• Data block
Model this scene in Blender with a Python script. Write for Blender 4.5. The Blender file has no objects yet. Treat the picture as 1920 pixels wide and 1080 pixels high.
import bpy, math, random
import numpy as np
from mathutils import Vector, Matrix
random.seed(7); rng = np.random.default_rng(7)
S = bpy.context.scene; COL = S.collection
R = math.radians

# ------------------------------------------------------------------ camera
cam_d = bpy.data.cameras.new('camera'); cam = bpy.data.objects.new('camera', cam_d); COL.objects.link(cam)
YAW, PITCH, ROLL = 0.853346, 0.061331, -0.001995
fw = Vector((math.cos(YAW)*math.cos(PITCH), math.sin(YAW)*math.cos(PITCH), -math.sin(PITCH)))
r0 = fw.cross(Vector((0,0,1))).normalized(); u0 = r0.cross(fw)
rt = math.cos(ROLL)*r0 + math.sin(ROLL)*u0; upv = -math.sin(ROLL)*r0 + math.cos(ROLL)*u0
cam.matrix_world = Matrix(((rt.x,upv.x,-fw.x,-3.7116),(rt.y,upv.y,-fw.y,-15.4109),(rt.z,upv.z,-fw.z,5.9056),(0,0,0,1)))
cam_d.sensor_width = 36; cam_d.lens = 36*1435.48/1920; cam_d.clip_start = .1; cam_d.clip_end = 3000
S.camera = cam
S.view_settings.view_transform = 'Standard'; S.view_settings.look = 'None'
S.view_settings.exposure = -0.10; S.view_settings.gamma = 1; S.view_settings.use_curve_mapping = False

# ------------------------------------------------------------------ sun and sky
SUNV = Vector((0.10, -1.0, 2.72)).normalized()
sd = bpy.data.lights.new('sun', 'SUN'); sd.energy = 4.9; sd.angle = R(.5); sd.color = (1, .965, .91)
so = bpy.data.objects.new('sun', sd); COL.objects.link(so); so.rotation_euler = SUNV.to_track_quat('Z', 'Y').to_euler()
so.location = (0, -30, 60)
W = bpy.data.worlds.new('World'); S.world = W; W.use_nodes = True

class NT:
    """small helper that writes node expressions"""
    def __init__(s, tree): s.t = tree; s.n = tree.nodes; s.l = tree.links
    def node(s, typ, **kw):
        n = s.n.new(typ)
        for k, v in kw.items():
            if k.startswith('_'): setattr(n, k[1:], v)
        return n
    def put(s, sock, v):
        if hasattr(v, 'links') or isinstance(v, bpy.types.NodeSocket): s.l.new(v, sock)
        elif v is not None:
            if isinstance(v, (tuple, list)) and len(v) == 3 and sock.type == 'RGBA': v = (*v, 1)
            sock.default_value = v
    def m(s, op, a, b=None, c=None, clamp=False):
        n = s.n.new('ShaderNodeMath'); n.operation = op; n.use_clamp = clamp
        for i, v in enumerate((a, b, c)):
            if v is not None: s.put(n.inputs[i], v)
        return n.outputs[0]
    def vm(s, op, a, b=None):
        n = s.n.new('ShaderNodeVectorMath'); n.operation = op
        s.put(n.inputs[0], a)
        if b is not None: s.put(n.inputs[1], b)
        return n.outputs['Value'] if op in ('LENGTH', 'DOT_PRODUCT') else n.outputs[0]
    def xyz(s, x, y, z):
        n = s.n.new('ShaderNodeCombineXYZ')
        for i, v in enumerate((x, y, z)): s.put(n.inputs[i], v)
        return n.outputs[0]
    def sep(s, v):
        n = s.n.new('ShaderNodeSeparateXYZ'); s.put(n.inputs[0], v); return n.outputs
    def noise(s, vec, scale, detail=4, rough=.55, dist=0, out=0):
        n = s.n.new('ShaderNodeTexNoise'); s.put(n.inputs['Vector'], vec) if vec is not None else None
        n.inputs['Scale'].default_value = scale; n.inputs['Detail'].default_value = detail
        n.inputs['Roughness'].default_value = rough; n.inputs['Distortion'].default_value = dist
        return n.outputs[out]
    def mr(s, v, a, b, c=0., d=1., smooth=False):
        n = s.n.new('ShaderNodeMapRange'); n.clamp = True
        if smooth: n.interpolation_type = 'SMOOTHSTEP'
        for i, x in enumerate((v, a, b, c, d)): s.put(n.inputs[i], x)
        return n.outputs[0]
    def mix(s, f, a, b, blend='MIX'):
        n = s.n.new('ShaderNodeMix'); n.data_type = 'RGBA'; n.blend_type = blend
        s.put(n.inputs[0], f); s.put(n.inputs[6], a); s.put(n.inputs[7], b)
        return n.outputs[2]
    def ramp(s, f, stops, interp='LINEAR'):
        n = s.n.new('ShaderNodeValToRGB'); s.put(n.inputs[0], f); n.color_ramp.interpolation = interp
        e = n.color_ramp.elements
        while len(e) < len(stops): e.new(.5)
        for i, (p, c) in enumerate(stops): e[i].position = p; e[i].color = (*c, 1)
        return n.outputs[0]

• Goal
Extract all of the data above and output it character for character.

• Output of the task
Model this scene in Blender with a Python script. Write for Blender 4.5. The Blender file has no objects yet. Treat the picture as 1920 pixels wide and 1080 pixels high.
import bpy, math, random
import numpy as np
from mathutils import Vector, Matrix
random.seed(7); rng = np.random.default_rng(7)
S = bpy.context.scene; COL = S.collection
R = math.radians

# ------------------------------------------------------------------ camera
cam_d = bpy.data.cameras.new('camera'); cam = bpy.data.objects.new('camera', cam_d); COL.objects.link(cam)
YAW, PITCH, ROLL = 0.853346, 0.061331, -0.001995
fw = Vector((math.cos(YAW)*math.cos(PITCH), math.sin(YAW)*math.cos(PITCH), -math.sin(PITCH)))
r0 = fw.cross(Vector((0,0,1))).normalized(); u0 = r0.cross(fw)
rt = math.cos(ROLL)*r0 + math.sin(ROLL)*u0; upv = -math.sin(ROLL)*r0 + math.cos(ROLL)*u0
cam.matrix_world = Matrix(((rt.x,upv.x,-fw.x,-3.7116),(rt.y,upv.y,-fw.y,-15.4109),(rt.z,upv.z,-fw.z,5.9056),(0,0,0,1)))
cam_d.sensor_width = 36; cam_d.lens = 36*1435.48/1920; cam_d.clip_start = .1; cam_d.clip_end = 3000
S.camera = cam
S.view_settings.view_transform = 'Standard'; S.view_settings.look = 'None'
S.view_settings.exposure = -0.10; S.view_settings.gamma = 1; S.view_settings.use_curve_mapping = False

# ------------------------------------------------------------------ sun and sky
SUNV = Vector((0.10, -1.0, 2.72)).normalized()
sd = bpy.data.lights.new('sun', 'SUN'); sd.energy = 4.9; sd.angle = R(.5); sd.color = (1, .965, .91)
so = bpy.data.objects.new('sun', sd); COL.objects.link(so); so.rotation_euler = SUNV.to_track_quat('Z', 'Y').to_euler()
so.location = (0, -30, 60)
W = bpy.data.worlds.new('World'); S.world = W; W.use_nodes = True

class NT:
    """small helper that writes node expressions"""
    def __init__(s, tree): s.t = tree; s.n = tree.nodes; s.l = tree.links
    def node(s, typ, **kw):
        n = s.n.new(typ)
        for k, v in kw.items():
            if k.startswith('_'): setattr(n, k[1:], v)
        return n
    def put(s, sock, v):
        if hasattr(v, 'links') or isinstance(v, bpy.types.NodeSocket): s.l.new(v, sock)
        elif v is not None:
            if isinstance(v, (tuple, list)) and len(v) == 3 and sock.type == 'RGBA': v = (*v, 1)
            sock.default_value = v
    def m(s, op, a, b=None, c=None, clamp=False):
        n = s.n.new('ShaderNodeMath'); n.operation = op; n.use_clamp = clamp
        for i, v in enumerate((a, b, c)):
            if v is not None: s.put(n.inputs[i], v)
        return n.outputs[0]
    def vm(s, op, a, b=None):
        n = s.n.new('ShaderNodeVectorMath'); n.operation = op
        s.put(n.inputs[0], a)
        if b is not None: s.put(n.inputs[1], b)
        return n.outputs['Value'] if op in ('LENGTH', 'DOT_PRODUCT') else n.outputs[0]
    def xyz(s, x, y, z):
        n = s.n.new('ShaderNodeCombineXYZ')
        for i, v in enumerate((x, y, z)): s.put(n.inputs[i], v)
        return n.outputs[0]
    def sep(s, v):
        n = s.n.new('ShaderNodeSeparateXYZ'); s.put(n.inputs[0], v); return n.outputs
    def noise(s, vec, scale, detail=4, rough=.55, dist=0, out=0):
        n = s.n.new('ShaderNodeTexNoise'); s.put(n.inputs['Vector'], vec) if vec is not None else None
        n.inputs['Scale'].default_value = scale; n.inputs['Detail'].default_value = detail
        n.inputs['Roughness'].default_value = rough; n.inputs['Distortion'].default_value = dist
        return n.outputs[out]
    def mr(s, v, a, b, c=0., d=1., smooth=False):
        n = s.n.new('ShaderNodeMapRange'); n.clamp = True
        if smooth: n.interpolation_type = 'SMOOTHSTEP'
        for i, x in enumerate((v, a, b, c, d)): s.put(n.inputs[i], x)
        return n.outputs[0]
    def mix(s, f, a, b, blend='MIX'):
        n = s.n.new('ShaderNodeMix'); n.data_type = 'RGBA'; n.blend_type = blend
        s.put(n.inputs[0], f); s.put(n.inputs[6], a); s.put(n.inputs[7], b)
        return n.outputs[2]
    def ramp(s, f, stops, interp='LINEAR'):
        n = s.n.new('ShaderNodeValToRGB'); s.put(n.inputs[0], f); n.color_ramp.interpolation = interp
        e = n.color_ramp.elements
        while len(e) < len(stops): e.new(.5)
        for i, (p, c) in enumerate(stops): e[i].position = p; e[i].color = (*c, 1)
        return n.outputs[0]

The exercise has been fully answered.